Sydney housing oversupply, no end in sight.

Property Sydney Property

A set of numbers released recently are alarming us when it comes to Sydney property market. We are trying to break these down and explain why we think the numbers paint a bleak picture for Sydney property market. We highlighted for a while, that we think Sydney market overall is not exciting us. We also highlighted the importance of understanding that there is no one single property market. There is no such thing as Sydney market, as there are markets within markets.

Building completions and approvals

Building approvals have decreased, however the decrease and forecasted decline is unlikely to be near the equilibrium. We think that the pipeline of building approvals is still significantly above the demand for Sydney. We are expecting property supply to remain elevated.

Sydney property supply seems to exceed demand in 2018. We are expecting property supply to remain elevated.
Supply of properties is likely to exceed demand for a while.

As we can see from above graph, Sydney supply is projected to be above the demand for a while. We don’t see how this could support prices, especially with the affordability story in the city.

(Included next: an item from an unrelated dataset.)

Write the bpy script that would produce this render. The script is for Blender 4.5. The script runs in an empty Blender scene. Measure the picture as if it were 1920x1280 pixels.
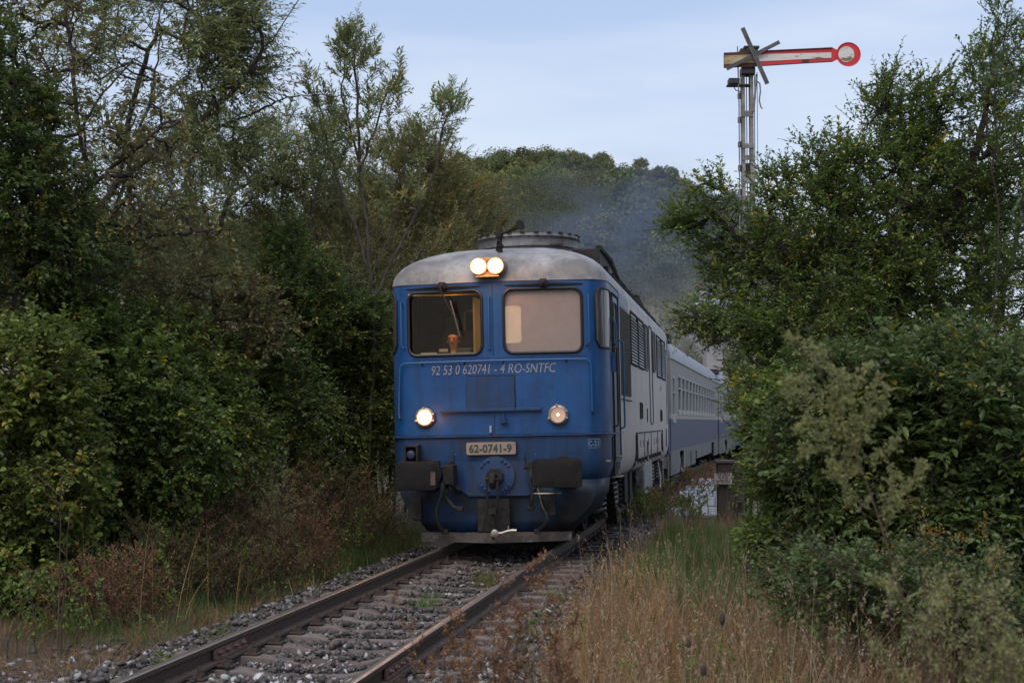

Supply is significant in detached properties and multi-dwelling units

While we are seeing oversupply mostly in units in other states (example Victoria and Queensland), Sydney has been seeing significant supply of both detached houses and units. The saving grace is that majority of detached houses are in greenfield in far west of the city. However, we continue to be cautious with fringe properties. Demand in these areas could be not as strong as in inner city pockets

We are seeing significant supply in both detached houses and multi-unit housing.
We are seeing significant supply in both detached houses and multi-unit housing.

State revenue is dropping

NSW state has been an excellent story when it comes to job creation of the back of strong infrastructure spend by the state government. We are seeing reduced funding ability as the review from transfer duty starts to decrease due to current situation in Sydney property market. Reduction in volumes of houses sold and significant decline in property prices are likely to flow through as reduced stamp duty for the state. NSW has already revised down its transfer duty by $393.0 million. While dwelling price declines have been closely in line with the Half-Yearly Review forecast, residential transaction volumes in recent months have been weaker than expected.